Copy every line of the listing exactly.

## Start SUPPLIED DATA

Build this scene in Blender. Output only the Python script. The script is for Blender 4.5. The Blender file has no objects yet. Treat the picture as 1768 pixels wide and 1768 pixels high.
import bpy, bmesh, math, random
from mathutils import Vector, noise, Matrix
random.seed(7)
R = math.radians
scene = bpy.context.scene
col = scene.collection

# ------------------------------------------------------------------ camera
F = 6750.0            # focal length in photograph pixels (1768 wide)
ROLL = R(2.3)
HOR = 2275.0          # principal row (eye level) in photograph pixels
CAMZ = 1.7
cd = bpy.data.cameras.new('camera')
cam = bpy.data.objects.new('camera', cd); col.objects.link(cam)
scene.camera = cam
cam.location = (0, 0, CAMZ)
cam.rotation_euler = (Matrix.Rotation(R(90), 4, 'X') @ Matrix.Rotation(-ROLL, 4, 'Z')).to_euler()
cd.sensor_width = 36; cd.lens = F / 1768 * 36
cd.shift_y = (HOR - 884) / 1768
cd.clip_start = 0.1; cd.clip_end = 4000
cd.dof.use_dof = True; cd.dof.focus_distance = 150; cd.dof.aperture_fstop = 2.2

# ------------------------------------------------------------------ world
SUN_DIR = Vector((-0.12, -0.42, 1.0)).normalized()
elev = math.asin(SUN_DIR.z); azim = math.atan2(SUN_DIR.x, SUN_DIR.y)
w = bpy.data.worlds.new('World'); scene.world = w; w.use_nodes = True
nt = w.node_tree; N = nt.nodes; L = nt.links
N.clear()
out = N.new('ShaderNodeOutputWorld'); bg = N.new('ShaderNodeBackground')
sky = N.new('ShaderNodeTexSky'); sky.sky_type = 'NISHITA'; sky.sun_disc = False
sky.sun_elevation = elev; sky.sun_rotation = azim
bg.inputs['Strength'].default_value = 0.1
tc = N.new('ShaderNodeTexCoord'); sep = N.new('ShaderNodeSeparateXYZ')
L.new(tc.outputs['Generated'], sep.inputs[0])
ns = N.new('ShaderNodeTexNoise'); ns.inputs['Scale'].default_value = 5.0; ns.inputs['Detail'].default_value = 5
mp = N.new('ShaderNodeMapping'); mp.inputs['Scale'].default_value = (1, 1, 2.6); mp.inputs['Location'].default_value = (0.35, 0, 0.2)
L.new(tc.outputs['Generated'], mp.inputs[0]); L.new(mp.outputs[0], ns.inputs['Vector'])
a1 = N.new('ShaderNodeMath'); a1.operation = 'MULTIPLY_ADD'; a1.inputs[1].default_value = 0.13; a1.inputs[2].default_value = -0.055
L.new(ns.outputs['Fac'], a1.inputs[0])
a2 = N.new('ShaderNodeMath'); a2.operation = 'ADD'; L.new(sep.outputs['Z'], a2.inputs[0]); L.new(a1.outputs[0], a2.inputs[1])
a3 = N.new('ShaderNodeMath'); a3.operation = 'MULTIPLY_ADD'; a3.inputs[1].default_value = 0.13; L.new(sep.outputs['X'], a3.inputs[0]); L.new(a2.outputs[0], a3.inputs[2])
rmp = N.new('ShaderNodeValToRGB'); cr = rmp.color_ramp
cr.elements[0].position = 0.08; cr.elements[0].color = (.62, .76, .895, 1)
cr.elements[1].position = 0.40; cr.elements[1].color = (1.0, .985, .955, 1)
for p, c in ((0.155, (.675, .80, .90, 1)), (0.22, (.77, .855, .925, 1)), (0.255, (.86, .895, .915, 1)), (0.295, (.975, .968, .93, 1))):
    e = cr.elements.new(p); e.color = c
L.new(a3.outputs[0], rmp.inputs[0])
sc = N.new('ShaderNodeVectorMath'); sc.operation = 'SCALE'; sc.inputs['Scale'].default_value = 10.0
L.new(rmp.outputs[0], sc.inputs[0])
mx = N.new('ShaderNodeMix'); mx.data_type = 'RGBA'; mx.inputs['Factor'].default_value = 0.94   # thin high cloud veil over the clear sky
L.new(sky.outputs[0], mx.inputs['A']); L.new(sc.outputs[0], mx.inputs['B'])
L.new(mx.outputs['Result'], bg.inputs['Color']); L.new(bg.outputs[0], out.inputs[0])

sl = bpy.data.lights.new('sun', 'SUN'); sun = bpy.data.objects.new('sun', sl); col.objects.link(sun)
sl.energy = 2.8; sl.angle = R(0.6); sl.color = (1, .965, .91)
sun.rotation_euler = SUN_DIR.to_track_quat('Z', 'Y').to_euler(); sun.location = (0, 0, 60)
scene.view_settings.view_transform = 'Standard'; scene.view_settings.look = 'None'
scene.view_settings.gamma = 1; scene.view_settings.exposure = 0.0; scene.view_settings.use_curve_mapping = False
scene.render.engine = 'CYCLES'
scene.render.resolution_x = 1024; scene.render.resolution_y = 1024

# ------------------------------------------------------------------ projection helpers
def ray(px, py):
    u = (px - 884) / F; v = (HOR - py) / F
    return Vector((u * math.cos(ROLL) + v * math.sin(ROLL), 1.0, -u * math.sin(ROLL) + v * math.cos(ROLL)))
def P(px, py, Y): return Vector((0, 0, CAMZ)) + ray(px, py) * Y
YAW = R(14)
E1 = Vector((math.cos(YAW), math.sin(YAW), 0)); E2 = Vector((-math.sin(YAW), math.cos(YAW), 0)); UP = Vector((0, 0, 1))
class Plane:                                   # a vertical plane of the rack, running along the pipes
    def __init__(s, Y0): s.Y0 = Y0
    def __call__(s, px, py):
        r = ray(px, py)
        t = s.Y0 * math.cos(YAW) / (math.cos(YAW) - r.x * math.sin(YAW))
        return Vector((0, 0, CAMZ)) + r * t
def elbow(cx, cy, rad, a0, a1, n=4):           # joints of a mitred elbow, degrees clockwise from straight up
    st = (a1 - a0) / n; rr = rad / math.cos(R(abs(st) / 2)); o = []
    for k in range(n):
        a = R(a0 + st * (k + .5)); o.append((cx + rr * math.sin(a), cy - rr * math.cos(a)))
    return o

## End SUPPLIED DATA

== SOLUTION TO THE EXERCISE ==
Build this scene in Blender. Output only the Python script. The script is for Blender 4.5. The Blender file has no objects yet. Treat the picture as 1768 pixels wide and 1768 pixels high.
import bpy, bmesh, math, random
from mathutils import Vector, noise, Matrix
random.seed(7)
R = math.radians
scene = bpy.context.scene
col = scene.collection

# ------------------------------------------------------------------ camera
F = 6750.0            # focal length in photograph pixels (1768 wide)
ROLL = R(2.3)
HOR = 2275.0          # principal row (eye level) in photograph pixels
CAMZ = 1.7
cd = bpy.data.cameras.new('camera')
cam = bpy.data.objects.new('camera', cd); col.objects.link(cam)
scene.camera = cam
cam.location = (0, 0, CAMZ)
cam.rotation_euler = (Matrix.Rotation(R(90), 4, 'X') @ Matrix.Rotation(-ROLL, 4, 'Z')).to_euler()
cd.sensor_width = 36; cd.lens = F / 1768 * 36
cd.shift_y = (HOR - 884) / 1768
cd.clip_start = 0.1; cd.clip_end = 4000
cd.dof.use_dof = True; cd.dof.focus_distance = 150; cd.dof.aperture_fstop = 2.2

# ------------------------------------------------------------------ world
SUN_DIR = Vector((-0.12, -0.42, 1.0)).normalized()
elev = math.asin(SUN_DIR.z); azim = math.atan2(SUN_DIR.x, SUN_DIR.y)
w = bpy.data.worlds.new('World'); scene.world = w; w.use_nodes = True
nt = w.node_tree; N = nt.nodes; L = nt.links
N.clear()
out = N.new('ShaderNodeOutputWorld'); bg = N.new('ShaderNodeBackground')
sky = N.new('ShaderNodeTexSky'); sky.sky_type = 'NISHITA'; sky.sun_disc = False
sky.sun_elevation = elev; sky.sun_rotation = azim
bg.inputs['Strength'].default_value = 0.1
tc = N.new('ShaderNodeTexCoord'); sep = N.new('ShaderNodeSeparateXYZ')
L.new(tc.outputs['Generated'], sep.inputs[0])
ns = N.new('ShaderNodeTexNoise'); ns.inputs['Scale'].default_value = 5.0; ns.inputs['Detail'].default_value = 5
mp = N.new('ShaderNodeMapping'); mp.inputs['Scale'].default_value = (1, 1, 2.6); mp.inputs['Location'].default_value = (0.35, 0, 0.2)
L.new(tc.outputs['Generated'], mp.inputs[0]); L.new(mp.outputs[0], ns.inputs['Vector'])
a1 = N.new('ShaderNodeMath'); a1.operation = 'MULTIPLY_ADD'; a1.inputs[1].default_value = 0.13; a1.inputs[2].default_value = -0.055
L.new(ns.outputs['Fac'], a1.inputs[0])
a2 = N.new('ShaderNodeMath'); a2.operation = 'ADD'; L.new(sep.outputs['Z'], a2.inputs[0]); L.new(a1.outputs[0], a2.inputs[1])
a3 = N.new('ShaderNodeMath'); a3.operation = 'MULTIPLY_ADD'; a3.inputs[1].default_value = 0.13; L.new(sep.outputs['X'], a3.inputs[0]); L.new(a2.outputs[0], a3.inputs[2])
rmp = N.new('ShaderNodeValToRGB'); cr = rmp.color_ramp
cr.elements[0].position = 0.08; cr.elements[0].color = (.62, .76, .895, 1)
cr.elements[1].position = 0.40; cr.elements[1].color = (1.0, .985, .955, 1)
for p, c in ((0.155, (.675, .80, .90, 1)), (0.22, (.77, .855, .925, 1)), (0.255, (.86, .895, .915, 1)), (0.295, (.975, .968, .93, 1))):
    e = cr.elements.new(p); e.color = c
L.new(a3.outputs[0], rmp.inputs[0])
sc = N.new('ShaderNodeVectorMath'); sc.operation = 'SCALE'; sc.inputs['Scale'].default_value = 10.0
L.new(rmp.outputs[0], sc.inputs[0])
mx = N.new('ShaderNodeMix'); mx.data_type = 'RGBA'; mx.inputs['Factor'].default_value = 0.94   # thin high cloud veil over the clear sky
L.new(sky.outputs[0], mx.inputs['A']); L.new(sc.outputs[0], mx.inputs['B'])
L.new(mx.outputs['Result'], bg.inputs['Color']); L.new(bg.outputs[0], out.inputs[0])

sl = bpy.data.lights.new('sun', 'SUN'); sun = bpy.data.objects.new('sun', sl); col.objects.link(sun)
sl.energy = 2.8; sl.angle = R(0.6); sl.color = (1, .965, .91)
sun.rotation_euler = SUN_DIR.to_track_quat('Z', 'Y').to_euler(); sun.location = (0, 0, 60)
scene.view_settings.view_transform = 'Standard'; scene.view_settings.look = 'None'
scene.view_settings.gamma = 1; scene.view_settings.exposure = 0.0; scene.view_settings.use_curve_mapping = False
scene.render.engine = 'CYCLES'
scene.render.resolution_x = 1024; scene.render.resolution_y = 1024

# ------------------------------------------------------------------ projection helpers
def ray(px, py):
    u = (px - 884) / F; v = (HOR - py) / F
    return Vector((u * math.cos(ROLL) + v * math.sin(ROLL), 1.0, -u * math.sin(ROLL) + v * math.cos(ROLL)))
def P(px, py, Y): return Vector((0, 0, CAMZ)) + ray(px, py) * Y
YAW = R(14)
E1 = Vector((math.cos(YAW), math.sin(YAW), 0)); E2 = Vector((-math.sin(YAW), math.cos(YAW), 0)); UP = Vector((0, 0, 1))
class Plane:                                   # a vertical plane of the rack, running along the pipes
    def __init__(s, Y0): s.Y0 = Y0
    def __call__(s, px, py):
        r = ray(px, py)
        t = s.Y0 * math.cos(YAW) / (math.cos(YAW) - r.x * math.sin(YAW))
        return Vector((0, 0, CAMZ)) + r * t
def elbow(cx, cy, rad, a0, a1, n=4):           # joints of a mitred elbow, degrees clockwise from straight up
    st = (a1 - a0) / n; rr = rad / math.cos(R(abs(st) / 2)); o = []
    for k in range(n):
        a = R(a0 + st * (k + .5)); o.append((cx + rr * math.sin(a), cy - rr * math.cos(a)))
    return o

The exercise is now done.